もう4年生だけど、卒業後は? 作家さんになるの?

 卒業後は、就職して働きます。一応、就活もしてきまして半田市の瓦メーカーに内定をいただいているんですよ。瓦粘土を使うので、自分の作っているものと近いといえば近いです。

瓦コンテストの作品が評価されたのかな?

 そうですねえ、一応こういうこともやっていますと見せました。私は、「土」に関係するということで会社に行っていたので、共通した面で気持ちをわかっていただいたところもあるんじゃないかと思います。「土」好きアピールをしてきたので、そういうところ汲んでいただいたんじゃないかと。たぶん、全く、自分がやってきたことと関係のない分野の会社だったら、私じゃアピールするところがなくて難しかったと思いますよ。

自分のやりたいことができそう? 立体を続けていくには、ずっと作品を作り続けられる環境を確保することが大事だもんね

 社員の方で、趣味で自分の作品を作っている方もいらっしゃるようで、そういうお話も伺って、いい会社だなと。なんとかして、私も作品を作り続けていきたいと思っていますので……

作品のことを聞かせて。このフォルムはどこから出てきたの?

 寄り添う感じのイメージで作り始めて、最初は4つ割の形だったのが、もっと数を増やしてみようということで、たくさんのものが引っ付いているような感じになっていっていきました。形がカボチャやピーマンに似ているということで、一応ピーマンの模刻もしたりして、今度は動きのあるものをとやっていくうちにこうなってきました。

作り始める時にはきっちりとイメージがあるの?

 完成形のイメージは、なんとなくはあるんです。ひも状の粘土を積んで作っていくんですが、作っていくうちにその時の感情をわーっと込めていって、できた!という形なんです。結果、最初のイメージとは、全然違う形になってたりします(笑)。大きくて温かみのある感じのものが好きですね。

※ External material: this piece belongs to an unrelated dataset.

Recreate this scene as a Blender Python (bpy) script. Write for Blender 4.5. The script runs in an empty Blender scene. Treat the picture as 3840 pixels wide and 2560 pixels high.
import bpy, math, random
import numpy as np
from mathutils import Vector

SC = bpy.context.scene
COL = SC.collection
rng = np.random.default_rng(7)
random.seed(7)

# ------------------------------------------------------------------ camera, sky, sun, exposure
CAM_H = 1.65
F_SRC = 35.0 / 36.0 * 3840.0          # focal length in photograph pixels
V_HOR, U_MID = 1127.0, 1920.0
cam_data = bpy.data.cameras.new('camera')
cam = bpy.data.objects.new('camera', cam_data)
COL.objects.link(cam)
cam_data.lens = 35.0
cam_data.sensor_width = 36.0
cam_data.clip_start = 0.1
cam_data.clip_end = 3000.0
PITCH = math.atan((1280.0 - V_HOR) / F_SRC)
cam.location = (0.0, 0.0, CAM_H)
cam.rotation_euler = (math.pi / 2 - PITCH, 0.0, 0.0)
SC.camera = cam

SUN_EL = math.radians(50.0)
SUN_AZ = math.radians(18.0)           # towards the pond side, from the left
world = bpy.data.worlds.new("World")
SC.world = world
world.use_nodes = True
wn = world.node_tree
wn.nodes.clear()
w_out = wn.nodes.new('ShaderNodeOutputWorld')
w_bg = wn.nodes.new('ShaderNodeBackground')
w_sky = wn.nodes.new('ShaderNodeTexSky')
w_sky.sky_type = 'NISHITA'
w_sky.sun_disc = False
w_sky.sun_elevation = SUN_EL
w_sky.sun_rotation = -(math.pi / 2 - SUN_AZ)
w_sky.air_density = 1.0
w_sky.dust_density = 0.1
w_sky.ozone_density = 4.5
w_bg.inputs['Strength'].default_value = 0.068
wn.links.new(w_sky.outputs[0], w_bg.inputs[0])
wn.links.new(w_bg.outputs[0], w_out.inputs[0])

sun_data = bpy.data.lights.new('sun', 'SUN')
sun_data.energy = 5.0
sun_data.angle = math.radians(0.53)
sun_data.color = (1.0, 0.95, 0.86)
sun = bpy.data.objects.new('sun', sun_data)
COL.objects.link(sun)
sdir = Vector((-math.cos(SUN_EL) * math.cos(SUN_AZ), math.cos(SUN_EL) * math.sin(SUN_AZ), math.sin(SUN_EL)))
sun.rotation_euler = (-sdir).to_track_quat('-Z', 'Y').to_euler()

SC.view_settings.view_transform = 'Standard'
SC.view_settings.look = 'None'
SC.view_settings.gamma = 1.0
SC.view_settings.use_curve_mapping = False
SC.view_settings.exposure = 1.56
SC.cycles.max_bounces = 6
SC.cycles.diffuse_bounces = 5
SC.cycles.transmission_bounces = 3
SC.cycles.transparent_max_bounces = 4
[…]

陶器って硬くて冷たいものじゃない。それを、温かくて柔らかい感じにしたいんだ

 そうですね。温かかったり丸みのある方が好きなので。小さい子がペタペタ触ってくれるようだったら嬉しいですよね。ろくろもやるんですけど、ろくろだとつい硬くなっちゃって、あまり好きじゃないんですよ。その点、手びねりだと気持ちが入りやすくて、思いが形に直に出てくるので、そこが面白いですね。今は、ただ作ってるだけなんですけど、見てもらうことを考えて、喜んでもらえるのはどんなことだろうなと思うとすごく難しいですね。これまでは、ただただ作って自己表現というか気持ちがこもったものができて、「好きーっ!」て感じだったんですけど、それを見てもらい面白いなとか喜んでもらったりするのはどんなのなんだろうなって思うと、難しいなって思います。

「だっこ」 2014年
素材:瓦粘土
第8回飾り瓦コンクール 高浜市長賞受賞
教授によくいわれるんですが、「ちょっといやだな、やりたくないなという日に頑張ってやる。そこでやるかやらないかで差が出てくる」やった分だけのことは、あとから付いてくるって信じたいです。

「団欒」 2014年
素材:信楽白土
W,D,H:写真右500,500,1100
写真左500,500,1050
(「団欒」を撫でながら)触ってほしんですよ。「よしよし」みたいな、「ポーン」みたいな(ペチペチと叩く)

「土」というのは、やったことをちゃんと返してくれるというか、正直です。丁寧にやればうまくいってくれるし。丁寧にやるっていうことを心がけています。